Des pénalités conçues pour dissuader les ouvertures tardives
Si les commerçants s'opposent, pour certains, au principe même d'une sanction, tous s'alarment des montants réclamés. "On se demande quoi faire. Est-ce qu'on va déposer le bilan ? Vider notre stock en vendant tout à -50% ?", s'interroge Philippe Madeau, qui doit payer 38 000 euros.
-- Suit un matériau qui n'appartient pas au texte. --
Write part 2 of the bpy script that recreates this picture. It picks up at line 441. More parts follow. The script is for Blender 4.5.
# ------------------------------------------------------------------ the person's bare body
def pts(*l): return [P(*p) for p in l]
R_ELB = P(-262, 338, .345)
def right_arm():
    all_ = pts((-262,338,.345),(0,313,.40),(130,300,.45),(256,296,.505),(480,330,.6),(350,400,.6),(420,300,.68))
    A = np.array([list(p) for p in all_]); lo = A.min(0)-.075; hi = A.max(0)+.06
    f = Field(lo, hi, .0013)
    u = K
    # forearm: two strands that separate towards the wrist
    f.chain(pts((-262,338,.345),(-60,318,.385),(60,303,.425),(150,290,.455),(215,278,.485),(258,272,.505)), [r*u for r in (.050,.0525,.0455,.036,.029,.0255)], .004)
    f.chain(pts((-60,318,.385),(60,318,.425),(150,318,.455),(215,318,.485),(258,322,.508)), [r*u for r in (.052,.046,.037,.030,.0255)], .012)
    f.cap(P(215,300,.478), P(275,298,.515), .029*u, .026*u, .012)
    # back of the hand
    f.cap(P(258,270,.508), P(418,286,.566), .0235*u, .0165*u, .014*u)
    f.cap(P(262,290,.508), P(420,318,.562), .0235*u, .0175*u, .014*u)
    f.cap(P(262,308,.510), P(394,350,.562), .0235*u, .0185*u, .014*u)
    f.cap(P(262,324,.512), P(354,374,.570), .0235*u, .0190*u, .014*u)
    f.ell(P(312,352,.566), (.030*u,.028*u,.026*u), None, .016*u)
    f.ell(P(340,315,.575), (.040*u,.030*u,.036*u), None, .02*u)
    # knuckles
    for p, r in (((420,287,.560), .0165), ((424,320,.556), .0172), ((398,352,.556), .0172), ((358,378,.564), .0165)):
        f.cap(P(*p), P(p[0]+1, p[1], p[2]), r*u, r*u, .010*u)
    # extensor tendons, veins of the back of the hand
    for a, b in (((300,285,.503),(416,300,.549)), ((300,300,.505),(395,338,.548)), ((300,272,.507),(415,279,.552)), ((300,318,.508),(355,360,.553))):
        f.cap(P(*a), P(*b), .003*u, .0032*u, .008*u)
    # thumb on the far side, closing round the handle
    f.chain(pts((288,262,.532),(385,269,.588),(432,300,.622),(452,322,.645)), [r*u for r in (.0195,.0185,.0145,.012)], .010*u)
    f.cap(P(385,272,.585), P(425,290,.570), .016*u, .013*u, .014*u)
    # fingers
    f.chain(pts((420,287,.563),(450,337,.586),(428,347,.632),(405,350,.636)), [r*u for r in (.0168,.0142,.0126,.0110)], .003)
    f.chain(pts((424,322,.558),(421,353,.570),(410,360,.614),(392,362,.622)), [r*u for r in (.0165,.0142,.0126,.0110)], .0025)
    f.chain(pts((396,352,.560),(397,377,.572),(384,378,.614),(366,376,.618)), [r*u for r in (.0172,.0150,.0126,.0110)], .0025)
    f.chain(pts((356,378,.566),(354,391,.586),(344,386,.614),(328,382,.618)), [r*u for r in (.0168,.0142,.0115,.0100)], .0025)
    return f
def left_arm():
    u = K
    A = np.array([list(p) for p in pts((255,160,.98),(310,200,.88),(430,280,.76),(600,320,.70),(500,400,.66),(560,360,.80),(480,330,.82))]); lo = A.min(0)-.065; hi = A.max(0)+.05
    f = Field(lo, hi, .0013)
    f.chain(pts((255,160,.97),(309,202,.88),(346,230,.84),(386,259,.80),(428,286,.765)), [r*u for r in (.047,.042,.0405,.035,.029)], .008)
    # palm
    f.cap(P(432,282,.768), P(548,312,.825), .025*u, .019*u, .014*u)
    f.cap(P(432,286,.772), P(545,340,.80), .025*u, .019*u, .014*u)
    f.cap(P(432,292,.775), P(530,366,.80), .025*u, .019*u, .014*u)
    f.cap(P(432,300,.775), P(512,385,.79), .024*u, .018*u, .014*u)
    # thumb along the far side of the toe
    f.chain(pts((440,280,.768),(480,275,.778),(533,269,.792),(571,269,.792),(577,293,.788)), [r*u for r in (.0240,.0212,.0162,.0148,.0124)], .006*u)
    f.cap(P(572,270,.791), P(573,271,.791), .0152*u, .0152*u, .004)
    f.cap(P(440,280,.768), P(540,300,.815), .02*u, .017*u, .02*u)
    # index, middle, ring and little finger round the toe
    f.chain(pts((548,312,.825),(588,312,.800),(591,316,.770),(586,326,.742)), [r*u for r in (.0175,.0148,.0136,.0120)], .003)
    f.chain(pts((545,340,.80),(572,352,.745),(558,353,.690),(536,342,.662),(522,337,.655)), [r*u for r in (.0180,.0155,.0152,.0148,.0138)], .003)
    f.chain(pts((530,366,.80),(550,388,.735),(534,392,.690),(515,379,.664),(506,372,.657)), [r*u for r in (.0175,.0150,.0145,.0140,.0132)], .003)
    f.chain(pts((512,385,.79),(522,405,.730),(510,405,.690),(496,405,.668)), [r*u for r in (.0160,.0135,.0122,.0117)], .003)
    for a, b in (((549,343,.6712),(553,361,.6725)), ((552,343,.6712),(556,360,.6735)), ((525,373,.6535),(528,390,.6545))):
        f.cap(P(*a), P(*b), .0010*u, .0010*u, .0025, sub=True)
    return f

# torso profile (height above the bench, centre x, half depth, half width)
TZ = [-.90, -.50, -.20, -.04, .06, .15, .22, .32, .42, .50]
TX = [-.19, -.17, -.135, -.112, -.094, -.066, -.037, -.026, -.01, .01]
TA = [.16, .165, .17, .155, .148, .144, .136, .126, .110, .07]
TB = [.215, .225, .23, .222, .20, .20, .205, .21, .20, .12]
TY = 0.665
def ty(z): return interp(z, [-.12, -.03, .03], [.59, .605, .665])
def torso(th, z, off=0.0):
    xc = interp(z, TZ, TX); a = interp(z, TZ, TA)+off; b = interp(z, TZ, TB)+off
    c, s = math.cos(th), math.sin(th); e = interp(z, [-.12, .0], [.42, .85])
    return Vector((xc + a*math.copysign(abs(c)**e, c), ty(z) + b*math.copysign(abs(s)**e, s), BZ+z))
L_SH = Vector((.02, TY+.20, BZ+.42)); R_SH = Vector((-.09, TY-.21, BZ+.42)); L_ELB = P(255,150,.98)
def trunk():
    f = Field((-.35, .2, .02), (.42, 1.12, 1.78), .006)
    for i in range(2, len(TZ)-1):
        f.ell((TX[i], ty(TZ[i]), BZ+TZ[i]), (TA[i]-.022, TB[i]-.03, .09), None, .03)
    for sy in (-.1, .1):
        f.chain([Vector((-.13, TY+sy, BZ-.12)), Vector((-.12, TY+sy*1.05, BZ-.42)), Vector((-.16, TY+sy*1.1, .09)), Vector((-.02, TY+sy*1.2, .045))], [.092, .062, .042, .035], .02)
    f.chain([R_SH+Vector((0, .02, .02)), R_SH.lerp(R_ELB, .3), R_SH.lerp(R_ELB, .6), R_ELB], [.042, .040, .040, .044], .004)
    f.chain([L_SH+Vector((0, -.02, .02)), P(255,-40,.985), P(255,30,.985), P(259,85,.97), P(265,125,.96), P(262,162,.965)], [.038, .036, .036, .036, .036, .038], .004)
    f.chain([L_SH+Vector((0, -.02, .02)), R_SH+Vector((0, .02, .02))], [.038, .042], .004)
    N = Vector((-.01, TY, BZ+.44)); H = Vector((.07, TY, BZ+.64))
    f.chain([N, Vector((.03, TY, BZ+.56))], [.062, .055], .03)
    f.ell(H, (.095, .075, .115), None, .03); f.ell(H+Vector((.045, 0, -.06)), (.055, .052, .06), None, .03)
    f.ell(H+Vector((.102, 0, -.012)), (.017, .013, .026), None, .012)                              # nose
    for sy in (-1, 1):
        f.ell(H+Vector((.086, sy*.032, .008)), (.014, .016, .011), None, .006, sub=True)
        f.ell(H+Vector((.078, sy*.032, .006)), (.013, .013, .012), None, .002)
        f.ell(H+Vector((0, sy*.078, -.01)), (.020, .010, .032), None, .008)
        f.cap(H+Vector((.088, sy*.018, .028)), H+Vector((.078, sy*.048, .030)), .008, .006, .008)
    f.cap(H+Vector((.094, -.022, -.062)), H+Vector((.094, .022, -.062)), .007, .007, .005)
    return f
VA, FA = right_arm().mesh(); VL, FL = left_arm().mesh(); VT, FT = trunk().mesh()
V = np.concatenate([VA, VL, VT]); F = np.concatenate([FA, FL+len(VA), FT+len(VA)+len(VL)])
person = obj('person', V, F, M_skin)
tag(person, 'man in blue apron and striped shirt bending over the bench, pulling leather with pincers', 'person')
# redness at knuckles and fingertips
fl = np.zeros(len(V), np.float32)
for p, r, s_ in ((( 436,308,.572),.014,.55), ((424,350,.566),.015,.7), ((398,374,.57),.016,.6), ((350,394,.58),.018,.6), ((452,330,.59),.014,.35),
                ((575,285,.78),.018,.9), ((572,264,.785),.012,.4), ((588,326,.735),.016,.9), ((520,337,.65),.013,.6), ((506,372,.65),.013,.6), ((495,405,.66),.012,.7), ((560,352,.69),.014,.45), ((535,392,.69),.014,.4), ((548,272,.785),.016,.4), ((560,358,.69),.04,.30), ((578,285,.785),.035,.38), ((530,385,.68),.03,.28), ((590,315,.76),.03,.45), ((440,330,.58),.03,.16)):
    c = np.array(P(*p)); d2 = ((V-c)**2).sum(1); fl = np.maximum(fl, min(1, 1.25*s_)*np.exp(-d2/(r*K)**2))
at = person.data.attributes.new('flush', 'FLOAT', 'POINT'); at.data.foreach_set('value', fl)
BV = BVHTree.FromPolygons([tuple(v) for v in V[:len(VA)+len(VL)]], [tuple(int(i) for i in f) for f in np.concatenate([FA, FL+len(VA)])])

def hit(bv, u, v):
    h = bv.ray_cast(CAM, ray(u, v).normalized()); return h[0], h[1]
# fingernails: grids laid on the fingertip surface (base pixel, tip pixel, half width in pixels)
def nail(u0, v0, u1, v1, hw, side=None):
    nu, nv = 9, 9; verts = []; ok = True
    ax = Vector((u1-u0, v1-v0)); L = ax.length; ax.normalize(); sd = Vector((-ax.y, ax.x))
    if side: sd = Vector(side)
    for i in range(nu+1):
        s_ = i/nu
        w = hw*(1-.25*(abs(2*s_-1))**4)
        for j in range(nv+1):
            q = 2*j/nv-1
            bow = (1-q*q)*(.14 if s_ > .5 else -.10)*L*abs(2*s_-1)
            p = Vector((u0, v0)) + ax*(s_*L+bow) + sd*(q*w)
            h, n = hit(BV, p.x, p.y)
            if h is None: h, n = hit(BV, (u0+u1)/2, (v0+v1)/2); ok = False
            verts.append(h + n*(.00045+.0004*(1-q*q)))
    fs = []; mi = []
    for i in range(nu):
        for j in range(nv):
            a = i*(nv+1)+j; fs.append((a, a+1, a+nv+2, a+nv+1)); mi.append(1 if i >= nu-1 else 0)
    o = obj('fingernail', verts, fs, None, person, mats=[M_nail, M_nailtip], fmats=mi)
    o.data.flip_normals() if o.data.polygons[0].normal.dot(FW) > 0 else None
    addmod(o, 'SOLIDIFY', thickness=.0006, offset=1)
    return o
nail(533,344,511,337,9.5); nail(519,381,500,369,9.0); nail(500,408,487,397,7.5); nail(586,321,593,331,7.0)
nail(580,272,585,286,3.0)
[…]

Pour chaque commerce, la pénalité s'élève à 10 euros hors taxe par mètre carré de surface de leur commerce pour chaque tranche de cinq minutes de fermeture, comme l'indique la copie du document reçu par le gérant de la brasserie, Patrick Brun, qui l'a postée sur une page Facebook.
Tout le monde s'accorde sur un point : ce règlement était, au départ, conçu pour sanctionner les commerces qui dérogeaient aux horaires du centre commercial en ouvrant trop tard ou en fermant trop tôt. "Jamais nous n'avons pensé que des commerces n'ouvriraient pas une journée entière", assure Serge Attia, président du GIE. Mais ce règlement – voté il y a deux ans – qui concerne les heures d'ouverture, peut-il être utilisé pour sanctionner une journée de fermeture ? Pour Patrick Brun, c'est le point de règlement qui concerne les journées de fermeture pour les journées ordinaires qui doit s'appliquer. Fin 2013, il prévoyait une pénalité de 304,90 euros par jour, et "il n'a pas changé à [sa] connaissance".
"Le conseil d'administration du GIE des commerçants se rassemblera rapidement afin de définir un montant plus adapté", a expliqué la direction du centre Grand Var dans un communiqué mercredi. Selon Serge Attia, l'instauration d'une pénalité forfaitaire pour les journées de fermeture a été évoquée. Le syndicat CFTC, quant à lui, a écrit au ministre de l'Economie Emmanuel Macron, pour réclamer un projet de loi "interdisant aux gestionnaires des centres commerciaux d'imposer aux commerçants indépendants l'ouverture en soirée, le dimanche ou les jours fériés". Le conflit ne sera sans doute pas tranché d'ici au lundi 15 août, un autre jour férié où les commerces du centre Grand Var sont sommés d'ouvrir. Patrick Brun et Philippe Madeau ont bien l'intention de laisser leur rideau fermé.